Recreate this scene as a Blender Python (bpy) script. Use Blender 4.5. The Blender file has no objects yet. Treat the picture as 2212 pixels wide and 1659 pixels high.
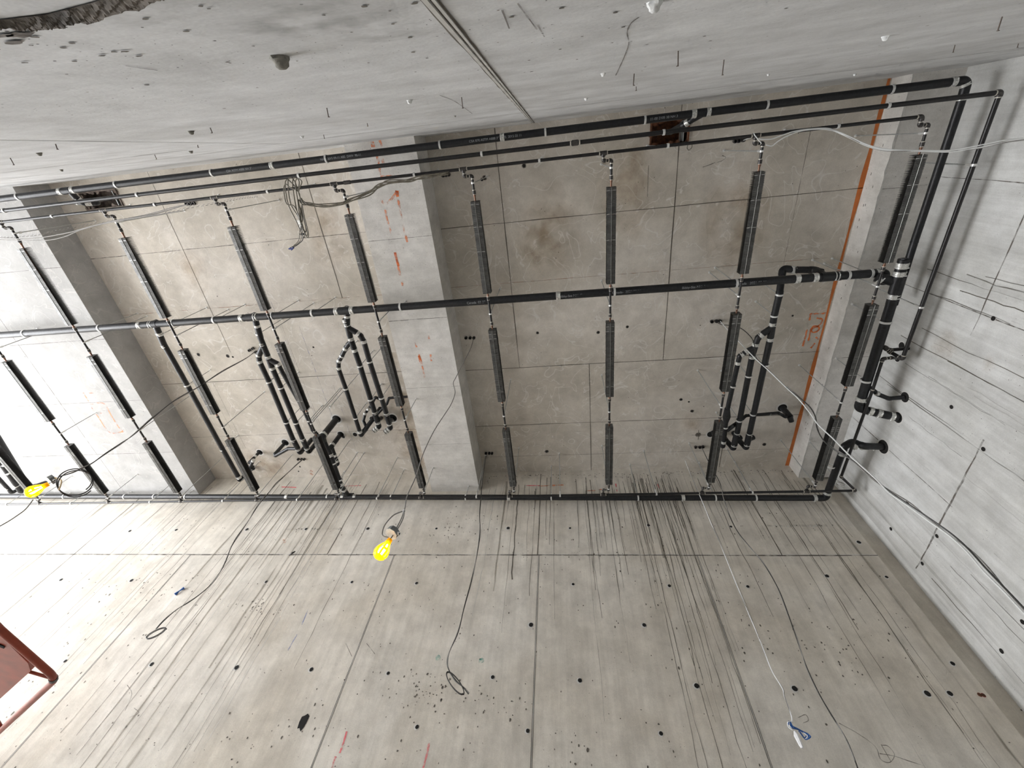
import bpy, math, random
from mathutils import Vector, Matrix
random.seed(7)
D = bpy.data
SC = bpy.context.scene
COL = SC.collection

# ------------------------------------------------------------------ camera
RC = ((0.99101947, 0.10289002, 0.08540522), (0.04881978, -0.87301175, 0.48524954), (0.1244871, -0.47672228, -0.87019471))
CAM = Vector((0.0, 0.0, 1.6))
cam = D.cameras.new('camera')
cam.sensor_width = 36.0
FPX = 916.528
cam.lens = FPX / 2212 * 36
cam.clip_start = 0.02
co = D.objects.new('camera', cam)
COL.objects.link(co)
co.matrix_world = Matrix.Translation(CAM) @ Matrix(RC).transposed().to_4x4()
SC.camera = co

# ------------------------------------------------------------------ light
W = D.worlds.new('world')
SC.world = W
W.use_nodes = True
wb = W.node_tree.nodes['Background']
wb.inputs[0].default_value = (0.955, 0.97, 1.0, 1)
wb.inputs[1].default_value = 16.0
SC.view_settings.view_transform = 'Standard'
SC.view_settings.look = 'None'
SC.view_settings.gamma = 1
SC.view_settings.exposure = 0.15
SC.view_settings.use_curve_mapping = False
SC.cycles.max_bounces = 8
SC.cycles.diffuse_bounces = 5
SC.cycles.glossy_bounces = 3
SC.cycles.use_adaptive_sampling = True
SC.cycles.adaptive_threshold = 0.07
SC.cycles.adaptive_min_samples = 12
SC.cycles.use_denoising = True
SC.cycles.transparent_max_bounces = 40
SC.cycles.sample_clamp_indirect = 8

H, YF, YN, XR, XL = 8.286, 5.712, -0.3125, 4.68, -15.2
ZB, ZS, ZR = 7.75, 7.78, 7.94          # undersides: middle beam, left slab, right beam
BX0, BX1, SX, RX = -2.72, -1.765, -7.88, 4.12
pl = D.lights.new('daylight_portal', 'AREA')
pl.shape = 'RECTANGLE'; pl.size = 7.4; pl.size_y = 5.9
pl.cycles.is_portal = True
po = D.objects.new('daylight_portal', pl)
COL.objects.link(po)
po.location = (XL + 0.05, 2.7, 3.75)
po.rotation_euler = (0, -math.pi / 2, 0)

def at(px, py, z):
    x, y = (px - 1106) / FPX, -(py - 829.5) / FPX
    v = [RC[0][i] * x + RC[1][i] * y - RC[2][i] for i in range(3)]
    t = (z - CAM.z) / v[2]
    return Vector((v[0] * t, v[1] * t, z))
def aty(px, py, yy):
    x, y = (px - 1106) / FPX, -(py - 829.5) / FPX
    v = [RC[0][i] * x + RC[1][i] * y - RC[2][i] for i in range(3)]
    t = yy / v[1]
    return Vector((v[0] * t, yy, CAM.z + v[2] * t))
def atx(px, py, xx):
    x, y = (px - 1106) / FPX, -(py - 829.5) / FPX
    v = [RC[0][i] * x + RC[1][i] * y - RC[2][i] for i in range(3)]
    t = xx / v[0]
    return Vector((xx, v[1] * t, CAM.z + v[2] * t))
def ztop(x, y):
    if x < SX: return ZS
    if BX0 < x < BX1: return ZB
    if x > RX: return ZR
    return H

# ------------------------------------------------------------------ materials
def newmat(name):
    m = D.materials.new(name); m.use_nodes = True
    nt = m.node_tree
    return m, nt, nt.nodes['Principled BSDF']
def simple(name, col, rough=0.5, metal=0.0, var=0.0, scale=20, bump=0.0, spec=0.5):
    m, nt, b = newmat(name)
    b.inputs['Base Color'].default_value = (*col, 1)
    b.inputs['Roughness'].default_value = rough
    b.inputs['Metallic'].default_value = metal
    b.inputs['Specular IOR Level'].default_value = spec
    if var or bump:
        tc = nt.nodes.new('ShaderNodeTexCoord')
        n = nt.nodes.new('ShaderNodeTexNoise'); n.inputs['Scale'].default_value = scale; n.inputs['Detail'].default_value = 5
        nt.links.new(tc.outputs['Object'], n.inputs['Vector'])
        if var:
            r = nt.nodes.new('ShaderNodeValToRGB')
            r.color_ramp.elements[0].position = 0.3; r.color_ramp.elements[1].position = 0.72
            r.color_ramp.elements[0].color = (*[c * (1 - var) for c in col], 1)
            r.color_ramp.elements[1].color = (*[min(1, c * (1 + var)) for c in col], 1)
            nt.links.new(n.outputs['Fac'], r.inputs['Fac'])
            nt.links.new(r.outputs['Color'], b.inputs['Base Color'])
        if bump:
            bp = nt.nodes.new('ShaderNodeBump'); bp.inputs['Strength'].default_value = bump; bp.inputs['Distance'].default_value = 0.01
            nt.links.new(n.outputs['Fac'], bp.inputs['Height']); nt.links.new(bp.outputs['Normal'], b.inputs['Normal'])
    return m

def concrete(name, c1, c2, stretch=(1, 1, 1), streak=0.25, pit=0.5, veins=0.0, pitscale=14.0, blot=0.5, clus=(0.5, 0.62)):
    """cast concrete: two slow tones, formwork grain, bug holes, pale veins"""
    m, nt, b = newmat(name)
    N, L = nt.nodes.new, nt.links.new
    tc = N('ShaderNodeTexCoord')
    def noise(scale, detail=4, vec=None, rough=0.55, dist=0.0):
        n = N('ShaderNodeTexNoise'); n.inputs['Scale'].default_value = scale; n.inputs['Detail'].default_value = detail
        n.inputs['Roughness'].default_value = rough; n.inputs['Distortion'].default_value = dist
        L(vec if vec is not None else tc.outputs['Object'], n.inputs['Vector']); return n.outputs['Fac']
    def ramp(f, p0, p1, a=(0, 0, 0, 1), c=(1, 1, 1, 1)):
        r = N('ShaderNodeValToRGB'); r.color_ramp.elements[0].position = p0; r.color_ramp.elements[1].position = p1
        r.color_ramp.elements[0].color = a; r.color_ramp.elements[1].color = c; L(f, r.inputs['Fac']); return r.outputs['Color']
    def mix(f, a, c, mode='MIX'):
        x = N('ShaderNodeMix'); x.data_type = 'RGBA'; x.blend_type = mode
        if isinstance(f, float): x.inputs['Factor'].default_value = f
        else: L(f, x.inputs['Factor'])
        for s, v in ((x.inputs[6], a), (x.inputs[7], c)):
            if isinstance(v, tuple): s.default_value = v
            else: L(v, s)
        return x.outputs[2]
    def mathn(op, a, v):
        x = N('ShaderNodeMath'); x.operation = op
        for s, q in ((x.inputs[0], a), (x.inputs[1], v)):
            if isinstance(q, (int, float)): s.default_value = q
            else: L(q, s)
        return x.outputs[0]
    big = ramp(noise(0.55, 2, dist=0.6), 0.38, 0.64)
    col = mix(big, (*c1, 1), (*c2, 1))
    mid = noise(3.2, 5, rough=0.66)
    col = mix(blot, col, ramp(mid, 0.28, 0.7, (0.62, 0.61, 0.60, 1), (1.25, 1.25, 1.25, 1)), 'MULTIPLY')
    mp = N('ShaderNodeMapping'); mp.inputs['Scale'].default_value = stretch
    L(tc.outputs['Object'], mp.inputs['Vector'])
    st = noise(3.0, 5, mp.outputs['Vector'], 0.72)
    col = mix(streak, col, ramp(st, 0.3, 0.66, (0.5, 0.49, 0.46, 1), (1.2, 1.2, 1.2, 1)), 'MULTIPLY')
    if veins:
        v = noise(1.7, 2, dist=1.4)
        a = mathn('ABSOLUTE', mathn('SUBTRACT', v, 0.5), 0)
        vv = ramp(a, 0.0, 0.012, (1, 1, 1, 1), (0, 0, 0, 1))
        vv = mathn('MULTIPLY', vv, veins)
        col = mix(vv, col, (0.72, 0.70, 0.66, 1))
    # bug holes, two sizes, clustered
    pits = None
    for sc, th, g in ((pitscale, 0.10, 1.0), (pitscale * 2.6, 0.15, 1.7)):
        vo = N('ShaderNodeTexVoronoi'); vo.inputs['Scale'].default_value = sc; vo.inputs['Randomness'].default_value = 1
        L(tc.outputs['Object'], vo.inputs['Vector'])
        cl = ramp(noise(1.1 * g, 1), *clus)
        sep = N('ShaderNodeSeparateColor'); L(vo.outputs['Color'], sep.inputs['Color'])
        pick = mathn('GREATER_THAN', sep.outputs[0], 1 - pit * 0.7)
        rad = mathn('MULTIPLY', sep.outputs[1], th)
        h = mathn('LESS_THAN', vo.outputs['Distance'], rad)
        h = mathn('MULTIPLY', mathn('MULTIPLY', h, pick), cl)
        pits = h if pits is None else mathn('MAXIMUM', pits, h)
    col = mix(pits, col, (0.035, 0.032, 0.028, 1))
    fine = noise(90, 1)
    col = mix(0.25, col, ramp(fine, 0.3, 0.7, (0.8, 0.8, 0.8, 1), (1.15, 1.15, 1.15, 1)), 'MULTIPLY')
    L(col, b.inputs['Base Color'])
    b.inputs['Roughness'].default_value = 0.85
    b.inputs['Specular IOR Level'].default_value = 0.25
    hgt = mathn('MULTIPLY', noise(9, 4, rough=0.65), 0.7)
    bp = N('ShaderNodeBump'); bp.inputs['Strength'].default_value = 0.35; bp.inputs['Distance'].default_value = 0.012
    L(hgt, bp.inputs['Height']); L(bp.outputs['Normal'], b.inputs['Normal'])
    return m

def stain(name, col, alpha, scale=(8, 8, 8), lo=0.35, hi=0.65, rough=0.8):
    """a thin mark on concrete that breaks up with noise"""
    m, nt, b = newmat(name)
    N, L = nt.nodes.new, nt.links.new
    b.inputs['Base Color'].default_value = (*col, 1); b.inputs['Roughness'].default_value = rough
    tc = N('ShaderNodeTexCoord'); mp = N('ShaderNodeMapping'); mp.inputs['Scale'].default_value = scale
    n = N('ShaderNodeTexNoise'); n.inputs['Scale'].default_value = 1; n.inputs['Detail'].default_value = 3
    r = N('ShaderNodeMapRange'); r.inputs['From Min'].default_value = lo; r.inputs['From Max'].default_value = hi
    r.inputs['To Max'].default_value = alpha
    L(tc.outputs['Object'], mp.inputs['Vector']); L(mp.outputs['Vector'], n.inputs['Vector'])
    L(n.outputs['Fac'], r.inputs['Value']); L(r.outputs[0], b.inputs['Alpha'])
    return m

MT = {}
MT['ceil'] = concrete('ceiling_concrete', (0.512, 0.47, 0.403), (0.634, 0.592, 0.531), (2, 2, 2), 0.15, 0.25, 0.6, 9, 0.45)
MT['slab'] = concrete('left_slab_concrete', (0.40, 0.395, 0.385), (0.46, 0.458, 0.45), (2, 2, 2), 0.12, 0.2, 0.3, 9, 0.35)
MT['beam'] = concrete('beam_concrete', (0.598, 0.58, 0.543), (0.695, 0.677, 0.647), (1, 4, 1), 0.2, 1.2, 0.0, 22, 0.5, (0.36, 0.5))
MT['far'] = concrete('far_wall_concrete', (0.62, 0.572, 0.495), (0.70, 0.664, 0.60), (2.2, 1, 0.16), 0.3, 0.55, 0.0, 10, 0.5)
MT['near'] = concrete('near_wall_concrete', (0.575, 0.58, 0.582), (0.665, 0.675, 0.685), (0.35, 1, 1.6), 0.25, 0.5, 0.0, 20, 0.45)
MT['right'] = concrete('right_wall_concrete', (0.567, 0.567, 0.546), (0.672, 0.677, 0.667), (1, 2.4, 0.14), 0.35, 0.35, 0.0, 12, 0.4)
MT['floor'] = concrete('floor_concrete', (0.46, 0.45, 0.43), (0.55, 0.54, 0.52), (1, 1, 1), 0.1, 0.1, 0.0, 12, 0.5)
MT['joint'] = simple('joint_dark', (0.13, 0.115, 0.095), 0.9, var=0.3, scale=6)
MT['jfine'] = stain('joint_faint', (0.14, 0.12, 0.10), 0.75, (9, 9, 9), 0.25, 0.55)
MT['rustj'] = stain('joint_rust', (0.34, 0.16, 0.08), 0.75, (5, 5, 5), 0.35, 0.6)
MT['ridge'] = simple('joint_ridge', (0.55, 0.54, 0.51), 0.85, var=0.15, scale=14)
MT['hole'] = simple('hole_dark', (0.012, 0.011, 0.01), 0.95)  # near-black colour painted in for the shade inside holes
MT['rim'] = simple('hole_rim', (0.62, 0.61, 0.58), 0.8, var=0.1)
MT['drip'] = stain('drip_dark', (0.13, 0.115, 0.09), 0.8, (14, 14, 0.9), 0.32, 0.55)
MT['wash'] = stain('drip_wash', (0.27, 0.235, 0.18), 0.17, (16, 9, 0.6), 0.38, 0.62)
MT['dripw'] = stain('drip_pale', (0.68, 0.67, 0.63), 0.7, (9, 9, 1.2), 0.35, 0.6)
MT['oran'] = stain('orange_spray', (0.78, 0.20, 0.05), 0.9, (16, 16, 16), 0.28, 0.55)
MT['oranf'] = stain('orange_spray_faint', (0.85, 0.30, 0.14), 0.75, (11, 11, 11), 0.42, 0.62)
MT['oranl'] = simple('orange_line', (0.55, 0.16, 0.035), 0.7, var=0.2, scale=5)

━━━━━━

From the first line of the listing above, repeat every line through the one holding "SC.cycles.sample_clamp_indirect = 8". Both ends count, and pictures stay out.

Recreate this scene as a Blender Python (bpy) script. Use Blender 4.5. The Blender file has no objects yet. Treat the picture as 2212 pixels wide and 1659 pixels high.
import bpy, math, random
from mathutils import Vector, Matrix
random.seed(7)
D = bpy.data
SC = bpy.context.scene
COL = SC.collection

# ------------------------------------------------------------------ camera
RC = ((0.99101947, 0.10289002, 0.08540522), (0.04881978, -0.87301175, 0.48524954), (0.1244871, -0.47672228, -0.87019471))
CAM = Vector((0.0, 0.0, 1.6))
cam = D.cameras.new('camera')
cam.sensor_width = 36.0
FPX = 916.528
cam.lens = FPX / 2212 * 36
cam.clip_start = 0.02
co = D.objects.new('camera', cam)
COL.objects.link(co)
co.matrix_world = Matrix.Translation(CAM) @ Matrix(RC).transposed().to_4x4()
SC.camera = co

# ------------------------------------------------------------------ light
W = D.worlds.new('world')
SC.world = W
W.use_nodes = True
wb = W.node_tree.nodes['Background']
wb.inputs[0].default_value = (0.955, 0.97, 1.0, 1)
wb.inputs[1].default_value = 16.0
SC.view_settings.view_transform = 'Standard'
SC.view_settings.look = 'None'
SC.view_settings.gamma = 1
SC.view_settings.exposure = 0.15
SC.view_settings.use_curve_mapping = False
SC.cycles.max_bounces = 8
SC.cycles.diffuse_bounces = 5
SC.cycles.glossy_bounces = 3
SC.cycles.use_adaptive_sampling = True
SC.cycles.adaptive_threshold = 0.07
SC.cycles.adaptive_min_samples = 12
SC.cycles.use_denoising = True
SC.cycles.transparent_max_bounces = 40
SC.cycles.sample_clamp_indirect = 8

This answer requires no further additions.